Your objective: From the records below, please print only the lines from the one containing "Write a Blender" through the one containing "R=random.uniform", both included. Skip the pictures.

--- Start Input ---

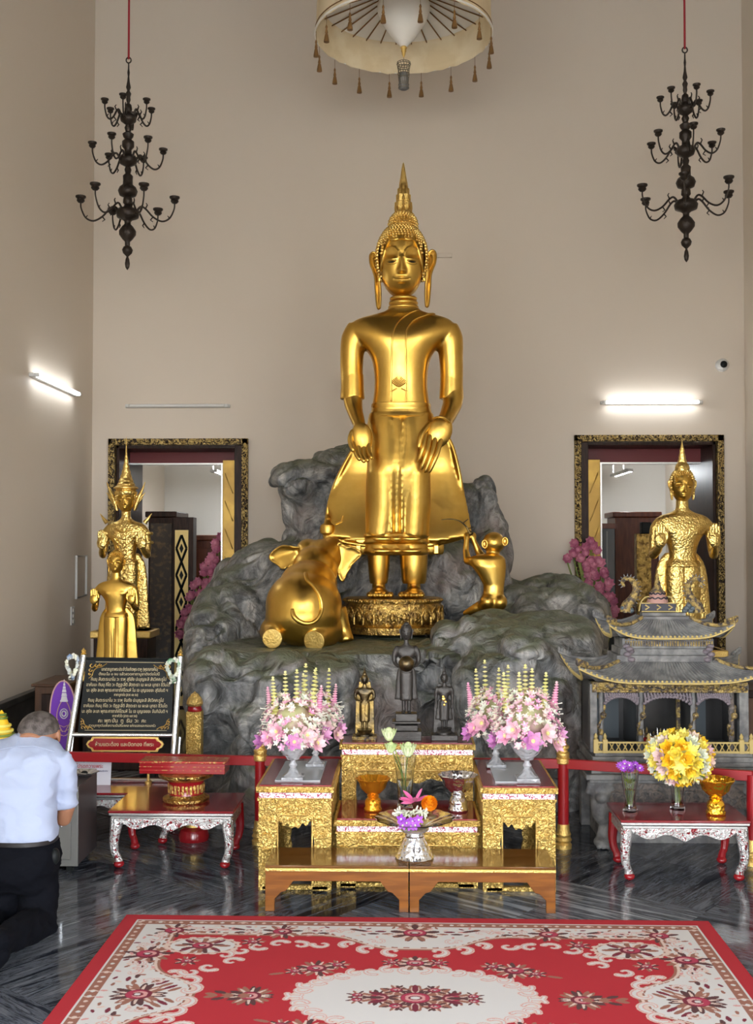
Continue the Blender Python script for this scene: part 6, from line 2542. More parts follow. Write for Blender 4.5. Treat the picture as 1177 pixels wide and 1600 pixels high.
# ================================================================== purple fan, bollard, tray cone, side cabinets
Yf_ = 6.75
c = at(98, 1130, Yf_)
r = thing('ceremonial_fan', 'oval purple satin ceremonial fan with white crest behind the notice board', 'fan', (c.x, Yf_, 0), R(0))
k = Yf_ / F
zc0 = c.z
b = MB()
ov = [(20 * k * math.cos(a) * (1 + .10 * math.sin(a)), zc0 + 9 * k + 57 * k * math.sin(a) * (1 if math.sin(a) > 0 else 1.0)) for a in [2 * PI * i / 48 for i in range(48)]]
b.prism(ov, 0, .012); build(b, 'satin_face', MT['purple'], r, bev=.002)
b = MB(); b.tube([(x, 0, z) for x, z in ov], .005, 6, closed=True); build(b, 'pink_piping', MT['pink_emb'], r, ang=80)
b = MB()
for (w_, z, h_) in ((5.5, 1093, 6), (4.6, 1087, 5), (3.6, 1081, 4.5), (2.6, 1076, 4), (1.7, 1071, 4), (.8, 1066, 5)):
    zz = Z_(z, Yf_)
    b.lathe([(w_ * k, -h_ * k / 2), (w_ * k * .75, h_ * k / 2)], (2 * k, 0, zz), 16, 1, .25)
b.box((2 * k, -.002, Z_(1097, Yf_)), (12 * k, .006, 2.5 * k))
build(b, 'umbrella_crest', MT['whitecloth'], r, ang=40)
b = MB()
cz = Z_(1117, Yf_)
for rr_, tt in ((6, .9), (3.2, 1.2)):
    b.tube([(2 * k + rr_ * k * math.cos(a), -.003, cz + rr_ * 1.25 * k * math.sin(a)) for a in [2 * PI * i / 20 for i in range(20)]], tt * k, 5, closed=True)
build(b, 'crest_rosette', MT['whitecloth'], r, ang=80)
b = MB()
for sx in (-1, 1):
    b.tube(smoothpath([((2 + sx * x) * k, -.003, Z_(y, Yf_)) for x, y in ((4, 1098), (8, 1106), (11, 1118), (10, 1130), (5, 1140), (2, 1146))], 4), .8 * k, 5)
    b.tube(smoothpath([((2 + sx * x) * k, -.003, Z_(y, Yf_)) for x, y in ((9, 1126), (13, 1136), (8, 1146), (3, 1152))], 4), .7 * k, 5)
for y in (1138, 1145, 1152):
    b.tube(smoothpath([((2 + x) * k, -.003, Z_(y + abs(x) * -.4, Yf_)) for x in (-8, -3, 0, 3, 8)], 3), .6 * k, 5)
build(b, 'crest_scrolls', MT['pink_emb'], r, ang=80)
b = MB(); b.tube([(0, .01, 0), (0, .01, Z_(1178, Yf_))], .012, 10); b.lathe([(.12, 0), (.12, .015), (.03, .03)], n=24); build(b, 'handle_and_foot', MT['gold_paint'], r)

# carved gilt bollard
Yb_ = 6.75
c = at(304, 1190, Yb_)
r = thing('gilt_bollard', 'carved red and gold bollard with bulb top standing before the rock', 'post', (c.x, Yb_, 0))
k = Yb_ / F
z_ = lambda y: Z_(y, Yb_)
b = MB(); b.bx(-12 * k, 12 * k, -.04, .04, 0, z_(1112)); build(b, 'shaft', MT['gold_carved'], r, bev=.006)
b = MB()
for i in range(7):
    for sx in (-1, 1):
        pts = [(sx * (2 + 4 * math.sin(t * 3)) * k, -.043, z_(1122 + i * 10) + (t - .5) * 8 * k) for t in [j / 6 for j in range(7)]]
        b.tube(pts, .9 * k, 5)
build(b, 'leaf_scrolls', MT['gold_paint'], r, ang=60)
b = MB(); b.lathe([(11 * k, z_(1112)), (12 * k, z_(1110)), (10.5 * k, z_(1106)), (11 * k, z_(1104))], n=24); build(b, 'red_collar', MT['red'], r)
b = MB(); b.lathe([(11 * k, z_(1104)), (13 * k, z_(1100)), (12 * k, z_(1095)), (10 * k, z_(1091)), (7 * k, z_(1088)), (6 * k, z_(1086)), (2 * k, z_(1083)), (.2 * k, z_(1081))], n=24); build(b, 'bulb', MT['gold_orn'], r)
# cone shaped offering tray at left edge
Yt = 6.2
c = at(2, 1160, Yt)
r = thing('offering_cone', 'tiered yellow and green leaf cone offering at the far left edge', 'offering', (c.x, Yt, 0))
k = Yt / F
z_ = lambda y: Z_(y, Yt)
b = MB(); b.lathe([(14 * k, 0), (16 * k, .02), (7 * k, .06), (6 * k, z_(1190)), (18 * k, z_(1172)), (24 * k, z_(1160))], n=28); build(b, 'pedestal', MT['gold_paint'], r)
b = MB()
for (rr_, y) in ((22, 1157), (16.5, 1144), (13, 1136)):
    b.tube([(rr_ * k * math.cos(a), rr_ * k * math.sin(a), z_(y)) for a in [2 * PI * i / 24 for i in range(24)]], 2.6 * k, 8, closed=True)
build(b, 'yellow_rings', MT['yel'], r, ang=80)
b = MB()
b.lathe([(20 * k, z_(1160)), (15 * k, z_(1146)), (11 * k, z_(1132)), (5 * k, z_(1118)), (1 * k, z_(1112))], n=24); build(b, 'cone_body', MT['yelo'], r)
for (rr_, y) in ((19, 1150), (8, 1124), (6, 1119)):
    b = MB()
    b.tube([(rr_ * k * math.cos(a), rr_ * k * math.sin(a), z_(y)) for a in [2 * PI * i / 24 for i in range(24)]], 2.2 * k, 8, closed=True)
    build(b, 'green_ring', MT['leaf'], r, ang=80)
# wooden cabinet near the left wall
Yw = 7.9
x0 = X_(52, Yw); x1 = X_(106, Yw)
r = thing('wooden_cabinet', 'brown wooden cabinet against the left wall behind the purple fan', 'cabinet', ((x0 + x1) / 2, Yw, 0))
w_ = (x1 - x0) / 2
z1 = Z_(1070, Yw)
MT['wood_mid'] = mat('brown_cabinet_wood', (.10, .042, .015), .4, 0, col2=(.07, .03, .012), ns=5, stretch=(6, 6, 1))
b = MB(); b.bx(-w_ + .02, w_, 0, .5, 0, z1 - .02); build(b, 'body', MT['wood_mid'], r, bev=.004)
b = MB(); b.bx(-w_, w_ + .02, -.02, .52, z1 - .02, z1); build(b, 'top', MT['wood_mid'], r, bev=.004)
b = MB(); b.bx(-w_ + .07, w_ - .04, -.012, 0, .06, z1 - .07); build(b, 'door', MT['wood_dark'], r, bev=.004)
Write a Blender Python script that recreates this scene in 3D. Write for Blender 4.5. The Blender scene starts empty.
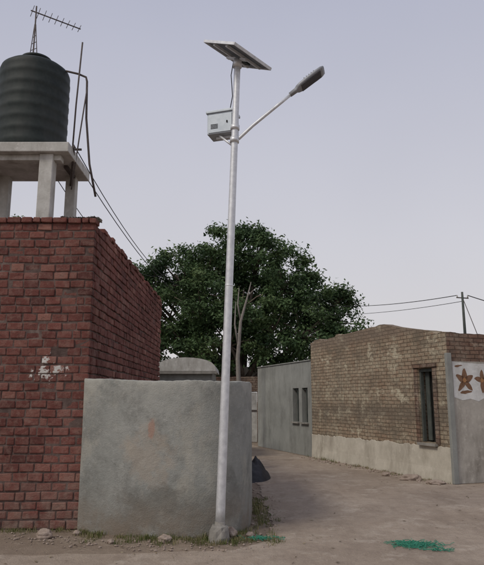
import bpy, bmesh, math, random
from mathutils import Vector, Matrix, noise, Euler
random.seed(7)
sc=bpy.context.scene
R=random.uniform

# ---------------------------------------------------------------- helpers
def link(o,parent=None):
    sc.collection.objects.link(o)
    if parent: o.parent=parent
    return o
def empty(name,loc=(0,0,0),rz=0):
    e=bpy.data.objects.new(name,None); e.location=loc; e.rotation_euler=(0,0,rz)
    e.empty_display_size=.3
    return link(e)
def mesh(name,vs,fs,mat,parent=None,smooth=False,boxuv=False,loc=(0,0,0)):
    me=bpy.data.meshes.new(name); me.from_pydata([tuple(v) for v in vs],[],fs); me.update()
    o=bpy.data.objects.new(name,me); o.location=loc
    if mat: me.materials.append(mat)
    if smooth:
        me.polygons.foreach_set("use_smooth",[True]*len(me.polygons))
    if boxuv: box_uv(me)
    return link(o,parent)
def box_uv(me):
    uv=me.uv_layers.new(name="UVMap")
    for p in me.polygons:
        n=p.normal; a=max(range(3),key=lambda i:abs(n[i]))
        for li in p.loop_indices:
            c=me.vertices[me.loops[li].vertex_index].co
            uv.data[li].uv=((c.y,c.z) if a==0 else (c.x,c.z) if a==1 else (c.x,c.y))
def fixn(o):
    bm=bmesh.new(); bm.from_mesh(o.data); bmesh.ops.recalc_face_normals(bm,faces=bm.faces); bm.to_mesh(o.data); bm.free()
BF=[(0,3,2,1),(4,5,6,7),(0,1,5,4),(1,2,6,5),(2,3,7,6),(3,0,4,7)]
def boxv(c,s,M=None,j=0):
    out=[]
    for z in(-1,1):
        for x,y in((-1,-1),(1,-1),(1,1),(-1,1)):
            v=Vector((x*s[0]/2+R(-j,j),y*s[1]/2+R(-j,j),z*s[2]/2+R(-j,j)))
            if M: v=M@v
            out.append(v+Vector(c))
    return out
def box(name,c,s,mat,parent=None,rot=None,bev=0.0,boxuv=False):
    M=Euler(rot).to_matrix() if rot else None
    o=mesh(name,boxv(c,s,M),BF,mat,parent,boxuv=boxuv)
    if bev:
        b=o.modifiers.new("b","BEVEL"); b.width=bev; b.segments=2
    return o
def tube_geo(pts,rad,n=10,cap=True):
    pts=[Vector(p) for p in pts]
    if not hasattr(rad,'__len__'): rad=[rad]*len(pts)
    vs=[];fs=[]; ref=None
    for i,p in enumerate(pts):
        t=(pts[min(i+1,len(pts)-1)]-pts[max(i-1,0)]).normalized()
        if ref is None:
            ref=Vector((1,0,0)) if abs(t.x)<.8 else Vector((0,1,0))
        a=(ref-t*ref.dot(t)).normalized(); b=t.cross(a); ref=a
        for k in range(n):
            an=2*math.pi*k/n
            vs.append(p+(a*math.cos(an)+b*math.sin(an))*rad[i])
    for i in range(len(pts)-1):
        for k in range(n):
            fs.append((i*n+k,i*n+(k+1)%n,(i+1)*n+(k+1)%n,(i+1)*n+k))
    if cap:
        fs.append(tuple(reversed(range(n)))); fs.append(tuple((len(pts)-1)*n+k for k in range(n)))
    return vs,fs
def join(geos):
    V=[];F=[]
    for v,f in geos:
        o=len(V); V+=list(v); F+=[tuple(i+o for i in q) for q in f]
    return V,F
def tube(name,pts,rad,mat,parent=None,n=12,smooth=True):
    v,f=tube_geo(pts,rad,n); return mesh(name,v,f,mat,parent,smooth)
def lathe(name,prof,mat,parent=None,n=48,loc=(0,0,0)):
    vs=[];fs=[]
    for r,z in prof:
        for k in range(n):
            a=2*math.pi*k/n; vs.append((r*math.cos(a),r*math.sin(a),z))
    for i in range(len(prof)-1):
        for k in range(n): fs.append((i*n+k,i*n+(k+1)%n,(i+1)*n+(k+1)%n,(i+1)*n+k))
    fs.append(tuple(reversed(range(n)))); fs.append(tuple((len(prof)-1)*n+k for k in range(n)))
    return mesh(name,vs,fs,mat,parent,True,loc=loc)
def wire(name,a,b,sag,mat,parent=None,r=.008,n=16):
    a=Vector(a);b=Vector(b)
    pts=[a.lerp(b,i/n)-Vector((0,0,sag*4*(i/n)*(1-i/n))) for i in range(n+1)]
    return tube(name,pts,r,mat,parent,6)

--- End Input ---

Full response:
Write a Blender Python script that recreates this scene in 3D. Write for Blender 4.5. The Blender scene starts empty.
import bpy, bmesh, math, random
from mathutils import Vector, Matrix, noise, Euler
random.seed(7)
sc=bpy.context.scene
R=random.uniform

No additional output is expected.